Ex-wife props up new wife by putting herself down

Try correcting this behavior with compassion — not pity.

Dear Carolyn:

I interact with my husband’s ex-wife, “Debby,” almost weekly at the kid handoff and other kid-related events. She is honestly one of the sweetest people I’ve ever met, and she has handled our marriage with nothing but grace and maturity.

Yet there is something that really upsets me every time I see her. She has an almost compulsive need to put herself down when she talks to me, usually in the context of how I am better in some way. “I wish I had your sense of humor … [husband] deserves someone who laughs at his jokes!” or “I am so glad [husband] doesn’t have to look at someone with these love handles anymore!” Sometimes they are obviously meant to be funny but there is a core of truth that makes me feel really uncomfortable, really sorry for her.

I know it is never as simple as one person’s being better than another, but I am about 10 years younger than she is and don’t think she would take kindly to my giving her a condescending lecture on how the chemistry between two people is its own organism or anything like that.

What do I do, just change the subject every time she does this, in perpetuity?

— Upset

This has so many ways to go wrong, for all the reasons you’ve given and a few you haven’t.

So I think you say something only if you’re confident you can do so with compassion but without a hint of pity — and only if you’re comfortable knowing you have only one shot at it. No fixes, no do-overs.

And I think you say:

“I wish you were as kind to yourself as you have been to me.”

That’s it.

I hope you can do it. I hope she hears you.

Dear Carolyn:

What age is appropriate to not invite to an adults-only wedding? There’s ongoing flak from that decision a few years back with teenagers. Thanks!

— L.

Whatever age the couple chose, that was more appropriate than the choice others are making to give “ongoing flak.”

The “appropriate” way to handle objections to an age limit: (1) Either (a) pursue a satisfying resolution by speaking up civilly, or (b) get over it privately — immersing oneself in the twin realities of its not being anyone’s business but the couple’s, and its not being any more significant than a disappointment; (2) Those who speak up but aren’t satisfied can either (a) sever the relationship with the couple, or (b) maintain the relationship and manage the dissatisfaction privately. See 1(b).

That’s it. Harping on something is not only a failure of maturity, but also a failure of common sense — trading a onetime aggravation for one that never goes away.

Dear Carolyn:

My husband’s side of the family — parents, siblings and spouses — enjoys playing cards during the evening hours while on vacation for a week at the beach. One family allows their young children to stay awake, and recently has allowed them to participate in the adult card games.

This makes the games slow, frustrating, and simply not as fun. Would it be reasonable to ask that after 8 p.m. be reserved for adult games?

— Fight or Fold?

It would be reasonable to approach a reasonable family, yes.

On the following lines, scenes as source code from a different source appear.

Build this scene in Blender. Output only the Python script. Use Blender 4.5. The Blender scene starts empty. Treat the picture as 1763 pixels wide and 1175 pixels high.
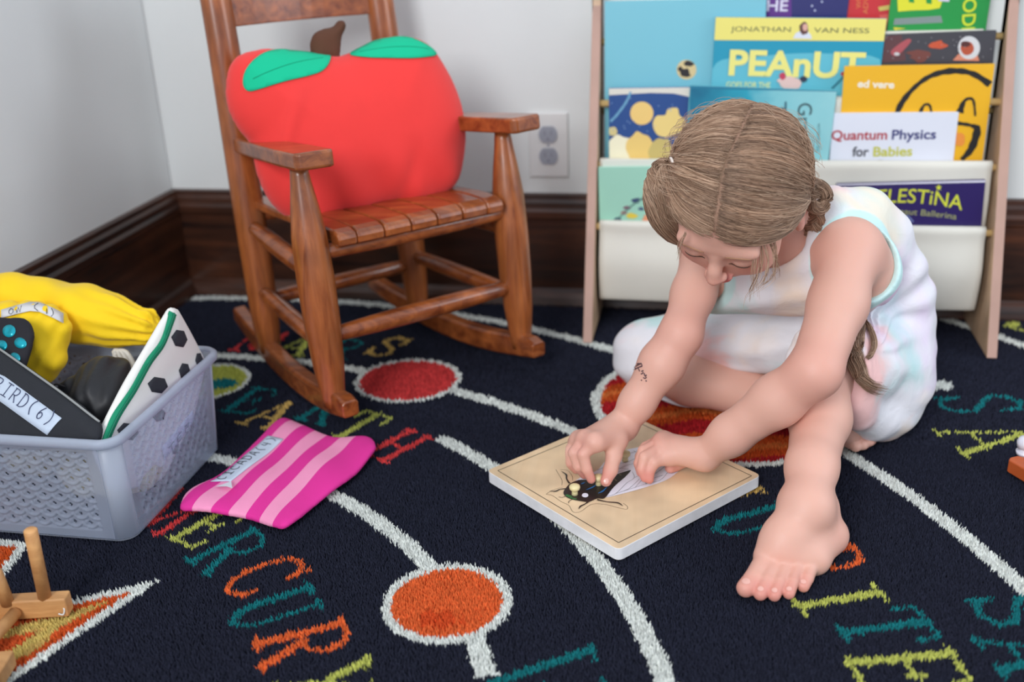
import bpy, bmesh, math
import numpy as np
from mathutils import Vector, Matrix
from mathutils.geometry import delaunay_2d_cdt
from mathutils.bvhtree import BVHTree
rng = np.random.default_rng(7)
scene = bpy.context.scene
COL = scene.collection

# ------------------------------------------------------------------ camera
FPX, CX, CY, CAMZ = 1800.0, 881.5, 587.5, 0.68
PITCH, ROLL, YAW = math.radians(22.4), math.radians(2.2), math.radians(11.4)
_f = np.array([-math.sin(YAW)*math.cos(PITCH), math.cos(YAW)*math.cos(PITCH), -math.sin(PITCH)])
_r = np.array([math.cos(YAW), math.sin(YAW), 0.0])
_u = np.cross(_r, _f)
CR = _r*math.cos(ROLL) - _u*math.sin(ROLL)
CU = _u*math.cos(ROLL) + _r*math.sin(ROLL)
CF = _f
CAM = np.array([0.0, 0.0, CAMZ])
cam_data = bpy.data.cameras.new('camera')
cam = bpy.data.objects.new('camera', cam_data)
COL.objects.link(cam)
scene.camera = cam
cam.matrix_world = Matrix(((CR[0], CU[0], -CF[0], 0), (CR[1], CU[1], -CF[1], 0), (CR[2], CU[2], -CF[2], CAMZ), (0, 0, 0, 1)))
cam_data.sensor_width = 36
cam_data.lens = 36*FPX/1763
cam_data.clip_start = 0.02
cam_data.dof.use_dof = True
cam_data.dof.focus_distance = 1.22
cam_data.dof.aperture_fstop = 2.8

# ------------------------------------------------------------------ world, lights, exposure
scene.view_settings.view_transform = 'Standard'
scene.view_settings.look = 'None'
scene.view_settings.exposure = 0.75
scene.view_settings.gamma = 1.0
scene.view_settings.use_curve_mapping = False
world = bpy.data.worlds.new('world')
scene.world = world
world.use_nodes = True
world.node_tree.nodes['Background'].inputs[0].default_value = (0.80, 0.88, 1.0, 1)
world.node_tree.nodes['Background'].inputs[1].default_value = 0.52

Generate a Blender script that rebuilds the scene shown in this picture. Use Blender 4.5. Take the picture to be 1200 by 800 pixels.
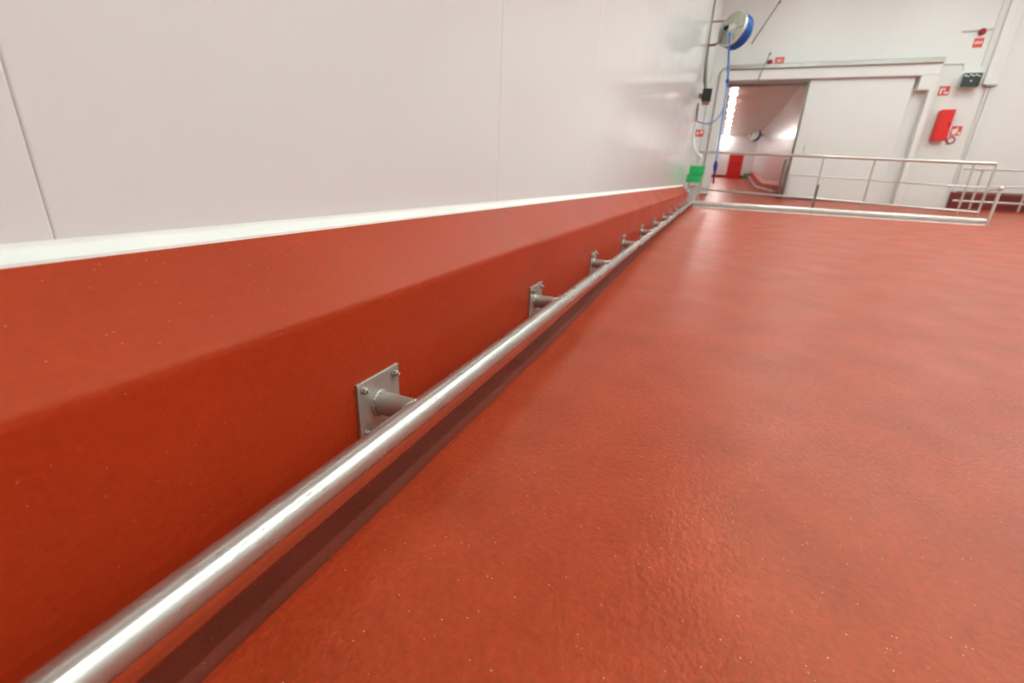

To approach an unreasonable family would be to invite an unreasonable backlash of manufactured outrage and finger-pointing, driven by these parents’ (self-)loving misconception of everyone’s enchantment with their children as equal to their own, which would only serve to ruin the card games as thoroughly as including the spawn has.

So make your calculations accordingly and at your own risk. If you think you can pull it off but like your chances better if you hedge, then I suggest asking for some just-adults card nights. Explain to them that your post 8 p.m. beach-week card games are your sacred $(percent)^(asterisk)! opportunity to drink and swear. This is especially effective if you don’t in fact drink or swear.

If you opt to surrender to the hopelessness of it, then try to find other ways to make these gatherings fun for you again — at least till the kids are old enough either to play skillfully (7-to-10-ish) or to find playing cards with the old people just as off-putting as they once found it thrilling (11-to-13-ish). Count to 20 from there and the not-kids-anymore will be drinking and swearing with you! At least till you and your husband start to fade around 9:30 and drag yourselves off to bed.

Dear Carolyn:

Wife constantly checks her phone at dinner, at games, any time we go out. Texting, etc. I would prefer an enjoyable evening alone with her, without her Facebook friends. Not an earth-shattering complaint, but any suggestions?

— J.

An earth without intimacy sounds shattered to me.

On the type of occasions where you used to focus on each other — or would like to start — ask her to put the phone away-away. Explain why exactly as you did here.